L’auteur italien multi-récompensé anime l’hiver littéraire avec deux livres : Itinéraires, un quarto d’oeuvres choisies, et ce recueil d’histoires sur la filiation. Embarquement sur le courant poétique de récits savoureux à travers la religion, l’art, l’histoire et bien plus encore.

C’est sûrement la question intime qui a dirigé Erri De Luca vers la filiation, nous apprend-il en préface : « Je suis resté fils de ce père mort à l’âge que j’ai aujourd’hui. Même si je peux mourir plus vieux que lui, je reste un fils. Je ne connais pas le degré profond de la paternité qui produit le saut de génération. J’ignore sa grandeur nature ».
Mais c’est aussi sa culture et sa propension à mettre en relief les détails accrocheurs dans les histoires qui l’ont sûrement poussé vers l’écriture de ce recueil, dans lequel il sera question de filiation sous différentes formes, et pas forcément celles que l’on imagine : Naples sera ainsi à l’honneur chez l’auteur de Montedidio, une ville-mère de tous ces enfants des rues, « qui avait accouché d’eux par grappes après la guerre et qui les dressait à surmonter la journée ». Nous assisterons aussi à la rencontre d’un fils célèbre avec son père dans la création, face au chevalet et sa toile blanche. Nous connaîtrons mieux l’auteur malgré « l’économie des souvenirs » en le croisant dans sa désobéissance, au gré de la question du droit à l’insubordination.
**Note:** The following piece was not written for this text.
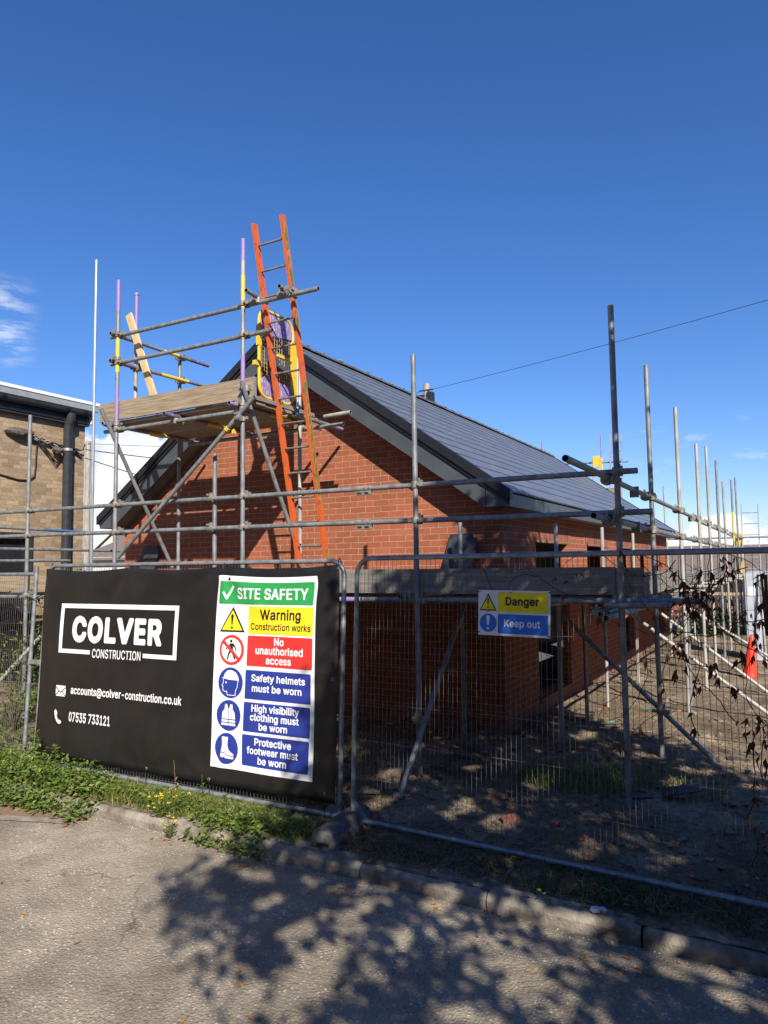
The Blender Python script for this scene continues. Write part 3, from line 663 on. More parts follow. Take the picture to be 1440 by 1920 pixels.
tubeP('guard_rail', tw, (-7.24, GY+.055, 4.985), (-4.10, GY+.055, 4.96)); tubeP('guard_rail', tw, (-7.23, GY+.055, 4.64), (-4.70, GY+.055, 4.63))
tubeP('guard_rail', tw, (-7.10, 5.78, 4.98), (-7.10, 7.47, 4.98), [(.5, 'galv'), (.66, 'yellow'), (.78, 'galv'), (1, 'purple_dark')])
tubeP('guard_rail', tw, (-7.10, 5.78, 4.64), (-7.10, 7.40, 4.67), [(.3, 'purple_dark'), (.5, 'galv'), (.8, 'yellow'), (1, 'galv')])
for x, z in ((-7.05, 4.975), (-7.05, 4.63), (-5.06, 4.975), (-5.06, 4.63)): coupler(tw, (x, GY, z))
for z in (4.98, 4.66): coupler(tw, (-7.18, 7.0, z), -90); coupler(tw, (-7.05, GY, z+.005), 90)
coupler(tw, (-7.13, 6.2, 4.64), -90)
# stub tubes at the ladder head
tubeP('ladder_tie', tw, (-4.88, GY-.16, 5.03), (-4.90, GY+.22, 5.02)); tubeP('ladder_tie', tw, (-4.51, GY-.07, 5.03), (-4.53, GY+.25, 5.02))
coupler(tw, (-4.89, GY+.05, 4.99), 90); coupler(tw, (-4.52, GY+.05, 4.99), 90); coupler(tw, (-4.44, GY+.05, 5.0), 0, 1)
tubeP('ledger', tw, (-7.32, GY+.05, 3.80), (-4.98, GY+.05, 3.80)); tubeP('ledger', tw, (-7.05, 7.05, 3.78), (-4.55, 7.05, 3.79))
tubeP('ledger', tw, (-4.72, 6.9, 3.87), (-4.35, 6.9, 3.88), m='galv_pale')
for x, mm in ((-7.13, 'purple'), (-6.1, 'purple_dark'), (-5.13, 'purple')):
    tubeP('transom', tw, (x, GY-.14, 3.855), (x, 7.42, 3.85), [(.13, mm), (.4, 'galv'), (.62, 'yellow'), (.9, 'galv'), (1, 'purple')])
tubeP('transom', tw, (-4.86, 6.5, 3.845), (-4.86, 7.5, 3.83), [(.4, 'galv'), (.85, 'galv'), (1, 'purple')])
for x in (-7.05, -5.06): coupler(tw, (x, GY, 3.80)); coupler(tw, (x, GY, 3.87), 90)
coupler(tw, (-6.1, GY+.05, 3.80)); coupler(tw, (-5.10, 6.98, 3.79), 0)
part('toe_board', tw, lambda b: b.box(-7.40, -4.93, GY+.030, GY+.068, 3.925, 4.152, 'board_sun'))
part('hoop_iron', tw, lambda b: (b.box(-4.9285, -4.9265, GY+.029, GY+.069, 3.925, 4.152, 'hoop'), b.box(-5.0, -4.93, GY+.0285, GY+.0298, 3.925, 4.152, 'board_sun')))
for k, (x0, x1, gap) in enumerate(((-7.38, -4.99, 0), (-7.3, -5.0, 0), (-7.35, -4.98, 0), (-7.4, -5.01, .1), (-7.2, -4.98, .1))):
    y0 = GY+.075+k*.235+gap*.55
    part('platform_board', tw, lambda b: b.box(x0, x1, y0, y0+.222, 3.882, 3.92, 'board_sun'))
for y0, y1 in ((5.93, 6.35), (6.45, 6.75), (6.78, 7.06)):
    part('end_board', tw, lambda b: b.box(-5.02, -4.97, y0, y1, 3.922, 3.965, 'board_grey_y'))
tubeP('brace', tw, (-6.92, GY-.06, 2.24), (-4.85, GY-.06, 3.90), n=14); tubeP('brace', tw, (-7.10, 5.66, 4.02), (-7.10, 6.82, 2.12)); tubeP('brace', tw, (-5.0, 5.76, 4.08), (-5.0, 6.86, 2.1))
coupler(tw, (-5.06, GY-.01, 3.70), 180); coupler(tw, (-5.0, GY-.01, 4.02), 90)
part('yellow_clip', tw, lambda b: (b.tube((-5.21, GY-.06, 3.61), (-5.24, GY-.06, 3.585), .031, 'yellow', n=12, hollow=False), b.box(-5.2, -5.17, GY-.02, GY+.02, 3.55, 3.6, 'yellow')))
# ladder
LX0, LX1 = -4.975, -4.585
lad = thing('ladder', 'tall worn orange ladder leaning up past the tower rail', 'ladder', (-4.75, 6.75, 1.89))
def lp(t, x): # t 0..1 bottom to top
    a, c = Vector((x, 6.79, 1.89)), Vector((x-.02, 5.96, 5.90)); return a.lerp(c, t)
def stile(b, x, outer):
    a, c = lp(0, x), lp(1, x); d = (c-a).normalized(); sd = Vector((1, 0, 0)); fr = sd.cross(d).normalized()
    n = 40; L = (c-a).length
    b.obox((a+c)/2, d*L/2, sd*.0165, fr*.037, 'orange')
    if outer:
        t = .02
        while t < .98:
            t2 = t+rnd.uniform(.03, .13)
            if rnd.random() < .72:
                p, q = a.lerp(c, t), a.lerp(c, min(t2, .985))
                b.obox((p+q)/2+sd*.0167, (q-p)/2, sd*.0015, fr*.024, 'green')
            t = t2
part('stile', lad, lambda b: stile(b, LX0, False)); st2 = part('stile', lad, lambda b: stile(b, LX1, True)); st2['label'] = 'stile with worn green outer face'
L = (lp(1, 0)-lp(0, 0)).length
for k in range(14):
    t = (L-.24-.283*k)/L
    if t < .02: break
    part('rung', lad, lambda b: (b.tube(lp(t, LX0-.012), lp(t, LX1+.018), .0125, 'rung', n=8, hollow=False)))
# yellow and purple ladder gate
gt = thing('ladder_gate', 'yellow framed purple and mesh ladder gate on the raised tower', 'gate', (-5.10, 6.45, 3.97))
gy0, gy1, gz0, gz1 = 6.17, 6.80, 4.02, 5.04
def rrect(y0, y1, z0, z1, r, n=5):
    pts = []
    for cy, cz, a0 in ((y1-r, z0+r, -90), (y1-r, z1-r, 0), (y0+r, z1-r, 90), (y0+r, z0+r, 180)):
        for i in range(n+1):
            a = R(a0+90*i/n); pts.append((cy+r*math.cos(a), cz+r*math.sin(a)))
    return pts
rr = rrect(gy0, gy1, gz0, gz1, .14)
part('frame', gt, lambda b: b.path([(-5.10, y_, z_) for y_, z_ in rr]+[(-5.10, *rr[0])], .019, 'gate_yellow', n=8, caps=False))
def pan(z0, z1):
    pts = [p for p in rrect(gy0+.01, gy1-.01, gz0+.01, gz1-.01, .13) if z0 <= p[1] <= z1]
    ztop = max(z0, min(z1, 99))
    return pts
up_ = [(gy1-.012, gz1-.22)]+[p for p in rrect(gy0+.012, gy1-.012, gz0+.012, gz1-.012, .13) if p[1] > gz1-.2]+[(gy0+.012, gz1-.30)]
dn_ = [(gy0+.012, gz0+.22)]+[p for p in rrect(gy0+.012, gy1-.012, gz0+.012, gz1-.012, .13)[18:] if p[1] < gz0+.2]+[p for p in rrect(gy0+.012, gy1-.012, gz0+.012, gz1-.012, .13)[:6] if p[1] < gz0+.2]+[(gy1-.012, gz0+.2), (6.3, gz0+.25)]
for pp in (up_, dn_):
    def f(b):
        k = len(pp); vs = [(-5.104, y_, z_) for y_, z_ in pp]+[(-5.094, y_, z_) for y_, z_ in pp]
        b.faces(vs, [tuple(range(k)), tuple(range(2*k-1, k-1, -1))]+[(i, (i+1) % k, k+(i+1) % k, k+i) for i in range(k)], 'gate_purple')
    part('panel', gt, f)
def f(b):
    for i in range(1, 13):
        y_ = gy0+.6*i/13; b.tube((-5.10, y_, gz0+.15), (-5.10, y_, gz1-.2), .0022, 'timber', n=4, hollow=False)
    for i in range(12): z_ = gz0+.22+i*.045; b.tube((-5.10, gy0, z_), (-5.10, gy1, z_), .002, 'timber', n=4, hollow=False)
part('mesh_infill', gt, f)
part('handle', gt, lambda b: (b.box(-5.115, -5.085, gy1-.3, gy1, 4.55, 4.585, 'gate_yellow'), b.box(-5.115, -5.08, gy1-.03, gy1+.05, gz0+.08, gz1-.24, 'gate_yellow')))
part('latch', gt, lambda b: (b.box(-5.115, -5.085, gy0-.012, gy0+.0, 4.38, 4.7, 'gate_yellow'), b.box(-5.12, -5.08, gy0-.03, gy0+.02, 4.6, 4.83, 'gate_yellow'), b.box(-5.12, -5.08, gy0-.09, gy0+.02, 4.36, 4.41, 'gate_yellow')))
part('hinge_post', gt, lambda b: b.tube((-5.10, gy1+.09, 3.95), (-5.10, gy1+.09, 5.0), .017, 'galv_new', n=10))
pl = part('timber_plank', None, lambda b: b.beam((-7.06, 6.02, 5.28), (-6.62, 6.12, 4.0), .10, .03, 'timber', upv=(.1, 1, .0)))
tag(pl, 'pale new timber plank leaning inside the tower rails', 'plank')

# eaves scaffold along the side wall
es = thing('eaves_scaffold', 'long row of scaffold poles beside the eaves of the bungalow', 'scaffold', (-1.2, 12, ZG))
stds = [(7.6, 4.12, 'galv'), (9.82, 4.10, 'galv_pale'), (11.75, 3.9, 'galv_pale'), (13.42, 4.1, 'galv_pale'), (15.2, 4.07, 'galv'), (17.05, 3.84, 'galv_pale'), (19.25, 4.08, 'galv'), (21.3, 4.35, 'galv')]
for y_, zt, m in stds:
    dx = rnd.uniform(-.01, .01)
    sg = [(.75, 'yellow'), (1, m)] if y_ in (17.05,) else ([(.62, m), (.8, 'yellow'), (1, m)] if y_ in (19.25,) else None)
    if y_ == 17.05: sg = None
    tubeP('standard', es, (-1.2+dx, y_, gh(-1.2, y_)-.05), (-1.2+dx*2, y_, zt), sg, m=m, n=14)
for (ya, yb_, z) in ((4.60, 11.4, 2.775), (11.3, 21.6, 2.73), (5.32, 9.0, 2.44), (8.95, 15.0, 2.42), (14.9, 21.4, 2.40)):
    tubeP('guard_rail', es, (-1.2-.05, ya, z+.01), (-1.2-.05, yb_, z-.01), n=14, m='galv' if ya < 9 else 'galv_pale')
for y_, *_ in [(5.85,)]+stds:
    for z in (2.765, 2.43): coupler(es, (-1.2, y_, z), 90, scale=1.3)
for y_, z in ((7.0, 2.77), (7.0, 2.44), (11.35, 2.75)): part('sleeve_joint', es, lambda b: (b.tube((-1.25, y_-.09, z), (-1.25, y_+.09, z), .033, 'coupler', n=12, hollow=False), b.box(-1.29, -1.21, y_-.06, y_-.03, z-.06, z+.04, 'coupler')))
for y_, zt in ((7.62, 2.54), (9.8, 2.58), (11.95, 2.57), (13.75, 2.54), (15.6, 2.52), (17.6, 2.5), (19.6, 2.5)):
    tubeP('inner_standard', es, (-2.2, y_, gh(-2.2, y_)-.04), (-2.2, y_, zt), m='galv_pale')
tubeP('ledger', es, (-1.25, 5.6, 1.68), (-1.25, 14, 1.66)); tubeP('ledger', es, (-2.2, 5.6, 1.68), (-2.2, 21, 1.66)); tubeP('ledger', es, (-1.25, 14.05, 1.66), (-1.25, 21.5, 1.64), m='galv_pale')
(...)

Il sera aussi question d’infanticide ou de tuer le père, de transmission de don ou du refus d’intervenir en faveur de son fils, au cours de voyages dans l’espace et le temps, le réel ou le mystique.
Mais le point d’orgue de ce recueil est sans conteste l’histoire de la fille d’un nazi, plus longue que les autres et réécrite par Erri De Luca à cette occasion. Il y questionne la morale et le sens de la descendance quand le sang est assassin, quand papa semble plus compliqué à articuler, « deux syllabes qui ne peuvent pas s’attacher en un seul mot », et fait résonner dans notre société le choix contemporain de certains pour la stérilisation, par engagement volontaire pour épargner la planète et ses ressources.
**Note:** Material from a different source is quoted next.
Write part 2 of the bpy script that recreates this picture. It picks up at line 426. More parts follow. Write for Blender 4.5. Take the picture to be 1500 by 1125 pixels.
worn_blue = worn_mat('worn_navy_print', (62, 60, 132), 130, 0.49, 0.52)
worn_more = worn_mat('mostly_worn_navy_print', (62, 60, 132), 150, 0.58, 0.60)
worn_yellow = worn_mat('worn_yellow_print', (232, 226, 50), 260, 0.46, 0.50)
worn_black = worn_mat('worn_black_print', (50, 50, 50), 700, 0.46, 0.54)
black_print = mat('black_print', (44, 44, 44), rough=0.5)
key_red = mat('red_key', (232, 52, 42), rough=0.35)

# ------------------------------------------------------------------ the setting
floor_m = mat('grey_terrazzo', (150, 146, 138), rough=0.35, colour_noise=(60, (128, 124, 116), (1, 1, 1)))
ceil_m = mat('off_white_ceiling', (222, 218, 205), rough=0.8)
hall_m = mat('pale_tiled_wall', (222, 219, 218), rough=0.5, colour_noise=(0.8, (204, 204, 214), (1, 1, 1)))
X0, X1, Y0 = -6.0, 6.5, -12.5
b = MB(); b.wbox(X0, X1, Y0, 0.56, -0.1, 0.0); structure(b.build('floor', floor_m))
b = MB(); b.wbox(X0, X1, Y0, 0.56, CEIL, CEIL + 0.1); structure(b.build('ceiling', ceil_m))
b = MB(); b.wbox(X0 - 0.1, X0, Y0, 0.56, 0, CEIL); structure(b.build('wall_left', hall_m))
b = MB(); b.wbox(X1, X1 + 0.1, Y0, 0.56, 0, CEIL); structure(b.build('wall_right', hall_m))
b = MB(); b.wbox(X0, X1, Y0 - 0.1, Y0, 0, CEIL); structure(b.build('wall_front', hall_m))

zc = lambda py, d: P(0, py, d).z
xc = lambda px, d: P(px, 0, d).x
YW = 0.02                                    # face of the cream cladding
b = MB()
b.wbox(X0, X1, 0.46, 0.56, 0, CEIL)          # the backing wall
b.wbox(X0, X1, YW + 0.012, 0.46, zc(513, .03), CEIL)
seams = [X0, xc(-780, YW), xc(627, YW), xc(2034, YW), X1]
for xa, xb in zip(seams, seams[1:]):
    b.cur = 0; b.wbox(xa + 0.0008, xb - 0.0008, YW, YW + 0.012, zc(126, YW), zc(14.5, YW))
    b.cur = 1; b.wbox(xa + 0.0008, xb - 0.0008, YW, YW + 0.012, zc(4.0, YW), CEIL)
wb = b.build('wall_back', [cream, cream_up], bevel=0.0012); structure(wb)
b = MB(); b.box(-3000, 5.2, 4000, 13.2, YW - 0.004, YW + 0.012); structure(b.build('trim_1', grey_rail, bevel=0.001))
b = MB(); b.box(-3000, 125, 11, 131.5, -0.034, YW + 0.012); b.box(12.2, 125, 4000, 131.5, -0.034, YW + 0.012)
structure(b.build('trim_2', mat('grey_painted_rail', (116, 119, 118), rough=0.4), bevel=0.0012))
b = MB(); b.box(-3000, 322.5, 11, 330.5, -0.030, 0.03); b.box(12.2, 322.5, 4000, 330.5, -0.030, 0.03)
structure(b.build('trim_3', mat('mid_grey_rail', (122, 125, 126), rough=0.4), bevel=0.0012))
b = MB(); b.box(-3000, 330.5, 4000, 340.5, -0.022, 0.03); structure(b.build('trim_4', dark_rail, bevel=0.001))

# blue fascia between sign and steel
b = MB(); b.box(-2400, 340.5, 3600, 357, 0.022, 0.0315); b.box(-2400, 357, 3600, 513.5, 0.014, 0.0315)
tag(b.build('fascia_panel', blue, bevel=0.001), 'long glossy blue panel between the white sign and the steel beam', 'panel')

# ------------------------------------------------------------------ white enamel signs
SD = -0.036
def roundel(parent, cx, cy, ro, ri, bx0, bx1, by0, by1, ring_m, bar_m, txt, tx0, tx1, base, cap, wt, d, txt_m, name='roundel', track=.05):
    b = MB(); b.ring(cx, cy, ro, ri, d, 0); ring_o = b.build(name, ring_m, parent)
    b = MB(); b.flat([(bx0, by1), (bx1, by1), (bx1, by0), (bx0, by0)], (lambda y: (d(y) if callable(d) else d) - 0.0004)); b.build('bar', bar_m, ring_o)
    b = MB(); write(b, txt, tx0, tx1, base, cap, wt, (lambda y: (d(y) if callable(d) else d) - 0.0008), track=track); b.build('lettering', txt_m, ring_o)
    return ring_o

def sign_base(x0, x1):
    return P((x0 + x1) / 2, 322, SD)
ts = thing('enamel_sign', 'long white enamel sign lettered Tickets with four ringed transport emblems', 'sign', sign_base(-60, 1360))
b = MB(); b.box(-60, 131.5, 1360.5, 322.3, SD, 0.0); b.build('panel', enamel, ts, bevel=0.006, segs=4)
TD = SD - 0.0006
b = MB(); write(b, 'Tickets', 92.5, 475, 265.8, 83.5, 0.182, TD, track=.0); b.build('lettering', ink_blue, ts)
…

Faute d’enfant, Erri de Luca plante ainsi des graines en littérature. Recueil de nouvelles ou recueil de récits, peu importe, c’est un court recueil d’histoires savoureuses à coup sûr – à lire comme on écoute un conteur près d’une cheminée. Le ton rocailleux de l’auteur enrobe ces histoires jugées extrêmes par lui-même, mais elles croustillent délicatement sous sa prose, empreinte de finesse et de poésie.